The Army and Marines already have a number of institutions working to create ideas about how to fight insurgent wars – Fort Leavenworth alone is home to the Center for Army Lessons Learned and the center where the Army’s battle doctrine is written.

The new Counterinsurgency Center, Mansoor said, will look at the entire system, pointing out both gaps and redundancies in the work done by other organizations within the military.

“Have you ever seen those BASF commercials? ‘We don’t make the sunglasses, we make them darker. We don’t make the bridge, we make it stronger,'” he said. “That’s what we are in terms of the relation to counterinsurgency.”

Americans shouldn’t expect some magic fix to emerge from the new center. One key to fighting a successful counterinsurgency is patience.

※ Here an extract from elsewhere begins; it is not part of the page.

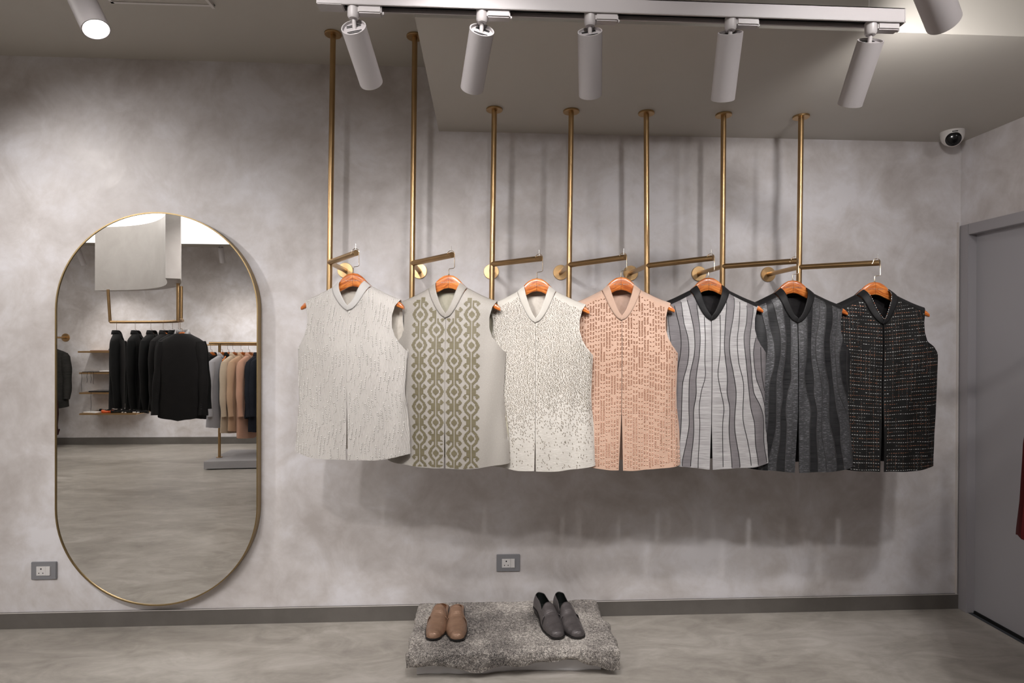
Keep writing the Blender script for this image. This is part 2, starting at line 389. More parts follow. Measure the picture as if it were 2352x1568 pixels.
# ------------------------------------------------------------ vests
XE = ((-.72, 1.0),)
class Vest:
    def __init__(s, seed, vd=.095, chest=.238, hem=.250, slit=.5, slitw=.006, yoke=True, L=.715):
        s.seed, s.vd, s.chest, s.hem, s.slit, s.slitw, s.yoke, s.L = seed, vd, chest, hem, slit, slitw, yoke, L
        c, h = chest, hem
        s.fe = ((-L, h), (-.60, h*.985), (-.42, c*.965), (-.31, c*.985), (-.255, c), (-.238, c*.94), (-.215, c*.865), (-.185, .190), (-.15, .181), (-.11, .181), (-.07, .190), (-.04, .207), (.0, .215), (.03, .215))
        s.be = ((-L, h), (-.60, h*.985), (-.42, c*.965), (-.31, c*.985), (-.255, c), (-.235, c*.965), (-.205, c*.925), (-.17, .212), (-.12, .206), (-.07, .206), (-.04, .208), (.0, .215), (.03, .215))
    def zs(s, x): x = abs(x); return .016 - .056*((x-.08)/.127) - (.004*math.sin(max(0, min(1, (x-.08)/.127))*PI) if x > .08 else 0)
    def fneck(s, x): return .016 - (s.vd+.016)*(1-min(1, (abs(x)/.08))**1.75)
    def bneck(s, x): return .016 - .018*(1-min(1, (abs(x)/.08))**2)
    def T(s, x, z):
        wv = max(interp(z, ((-.72, s.hem), (-.5, s.chest*.98), (-.25, s.chest), (0, .232))), .05)
        u = min(1, abs(x)/(wv*1.001)); top = max(0.0, min(1, (s.zs(x)-z)/.065))
        top = math.sqrt(top*(2-top))
        T0 = interp(z, ((-.72, .058), (-.5, .060), (-.25, .062), (0, .045)))
        return T0*(1-u**3.2)**.5*top
    def fold(s, x, z):
        d = max(0, min(1, (s.zs(x)-z)/.15)); q = s.seed*1.7
        return d*(.0035*math.sin(x*34+z*5+q)+.0022*math.sin(x*71-z*9+q*2)+.003*math.sin(z*11+x*8+q)) + (.004*math.sin(x*26+q)*max(0, (-z-.45)/.27))
    def yf(s, x, z): return -s.T(x, z)+s.fold(x, z)*min(1, s.T(x, z)/.02)
    def yb(s, x, z): return s.T(x, z)+s.fold(-x, z)*min(1, s.T(x, z)/.02)
    def hemz(s, x, back=False): return -s.L+.022*(abs(x)/s.hem)**2+.002*math.sin(x*30+s.seed)+(.022 if back else 0)
    def inner(s, side, z):             # edge at the front opening
        g = s.slitw*max(0, min(1, (-z-s.slit)/(s.L-s.slit)))
        return (-g-.0008 if side < 0 else g*.6+.0010)
    def inside(s, x, z, m=.003):
        side = -1 if x < 0 else 1
        e = interp(z, s.fe)
        if abs(x) > e-m or z < s.hemz(x)+m: return False
        top = s.fneck(x) if abs(x) < .08 else s.zs(x)
        if s.yoke: top = min(top, s.zs(x)-.021 if abs(x) > .07 else top)
        if z > top-m-.004: return False
        return abs(x) > abs(s.inner(side, z))+m*.7
    def panel(s, side, mi, nx=34, nz=110, back=False):
        bm = bmesh.new(); uvl = bm.loops.layers.uv.new('uv')
        E = s.be if back else s.fe; P = []; X = []
        S = [k/nx for k in range(nx+1)]
        if back: S = [-1+2*k/(nx*2) for k in range(nx*2+1)]
        for a in S:
            col = []; sg = side if not back else (1 if a >= 0 else -1); aa = abs(a)
            xt = aa*.209
            top = (s.bneck if back else s.fneck)(xt) if xt < .08 else s.zs(xt)
            hz = s.hemz(aa*s.hem, back)
            for j in range(nz+1):
                z = hz+(top-hz)*j/nz; e = interp(z, E)
                i0 = 0 if back else s.inner(side, z)*side
                x = (i0+(e-i0)*aa)*sg if not back else e*a
                y = s.yb(x, z) if back else s.yf(x, z)-(.0035 if side > 0 else 0)*(1-aa)**6
                col.append(Vector((x, y, z)))
            P.append(col)
        V, F = grid(bm, P); th = .0035 if not back else -.0035
        P2 = [[Vector((p.x*.996, p.y+th, p.z)) for p in c] for c in P]
        V2, F2 = grid(bm, P2); 
        for f in F2: f.material_index = 1; f.normal_flip()
        n, m = len(V), len(V[0])
        def rim(a, b):
            for k in range(len(a)-1):
                f = bm.faces.new((a[k], a[k+1], b[k+1], b[k])); f.material_index = 2
        rim(V[0], V2[0]); rim(V[-1], V2[-1]); rim([c[0] for c in V], [c[0] for c in V2]); rim([c[-1] for c in V], [c[-1] for c in V2])
        if not back:
            for f in F:
                c = f.calc_center_median(); ax = abs(c.x)
                f.material_index = 2 if (s.yoke and c.z > s.zs(c.x)-.019 and ax > .06) else (mi(c.x, c.z) if mi else 0)
        bmesh.ops.recalc_face_normals(bm, faces=bm.faces[:])
        for f in bm.faces:
            for l in f.loops: l[uvl].uv = (l.vert.co.x, l.vert.co.z)
        return bm, uvl
    def S(s, x, z, e): return Vector((x, s.yf(x, z)-e-(.0035*(1-min(1, abs(x)/.24))**6 if x > 0 else 0), z))
    def poly(s, bm, pts, mi, e=.0008):
        f = bm.faces.new([bm.verts.new(s.S(x, z, e)) for x, z in pts]); f.material_index = mi; return f
    def collar(s, side=0, h=1.0):
        bm = bmesh.new(); uvl = bm.loops.layers.uv.new('uv'); P = []; n = 72
        for k in range(n+1):
            q = -1+2*k/n; aq = abs(q); sg = 1 if q > 0 else -1
            if aq >= .5:
                ph = (aq-.5)*PI; x = sg*.0815*math.cos(ph)+(.007*sg*-1 if aq > .97 else 0)
                z = s.fneck(x)-.003; y = s.yf(x, z)-.003
                fr = (aq-.5)*2
                cf = math.cos(ph); zc = -s.vd+.019; ux, uz, uy = sg*.0525*cf**1.05, zc+(.037-zc)*cf**1.6, y+.002-.006*fr
                if aq > .985: uz -= .004
            else:
                x = .0815*math.sin(q*PI); z = s.bneck(x)-.003; y = s.yb(x, z)+.003
                fr = math.cos(q*PI); ux, uz, uy = x*.64, z+.024+.017*fr, y-.006*fr
            if q > .8: y -= .004*(q-.8)/.2; uy -= .004*(q-.8)/.2
            row = []
            for j in range(7):
                t = j/6; b = .0012*math.sin(t*PI)
                p = Vector((x+(ux-x)*t, y+(uy-y)*t, z+(uz-z)*t)); o = Vector((x, y, 0)); o = o.normalized() if o.length > 1e-4 else o
                row.append(p+o*b)
            P.append(row)
        V, F = grid(bm, P)
        for i, c in enumerate(V):
            pass
        for f in bm.faces:
            for l in f.loops: l[uvl].uv = (l.vert.co.x+l.vert.co.y, l.vert.co.z)
        return bm
def build_vest(V, loc, rz, label, face, lining, trim, extra=(), mi=None, decals=None, nx=34, nz=110, name='sleeveless_vest', collarmat=None, coldecal=None, sx=1.0):
    t = thing(name, label, 'vest', loc, rz, 'vests on the brass rails'); t.scale = (sx, 1, 1)
    for side in (-1, 1):
        bm, uvl = V.panel(side, mi, nx, nz)
        if decals: decals(V, bm, side)
        for f in bm.faces:
            for l in f.loops:
                if l[uvl].uv.length == 0: l[uvl].uv = (l.vert.co.x, l.vert.co.z)
        link('front_panel', bm, [face, lining, trim, *extra], t)
    bm, _ = V.panel(1, None, 26, 60, back=True)
    link('back_panel', bm, [trim if V.yoke else face, lining, trim], t)
    bm = V.collar(); c = link('collar', bm, [collarmat or trim, lining, *extra], t)
    sm = c.modifiers.new('thick', 'SOLIDIFY'); sm.thickness = .0022; sm.offset = 0
    if coldecal: coldecal(V, c)
    return t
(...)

“If you’ve looked at the history of insurgencies, counterinsurgencies, they tend to take a long time,” Mansoor said. “Decade is about average. It could take much less, it could take much more.”

That’s why, he said, “getting counterinsurgency right is now every bit as important to the Army as fighting conventional combat.”

But defining victory in such wars can be difficult. It’s not as easy as seeing the hill and taking the hill.

“You know, the people will let you know. The center of gravity in a counterinsurgency is the population,” Mansoor said.

“Back in 2003, when we first went into Iraq, there was a common sense that the people were a condition of the battlefield. But in fact, they’re the prize. They’re not an obstacle between you and the enemy. If you secure the population, you’re going to be able to eventually target the enemy, or he’s going to fade away – or he’s going to quit.”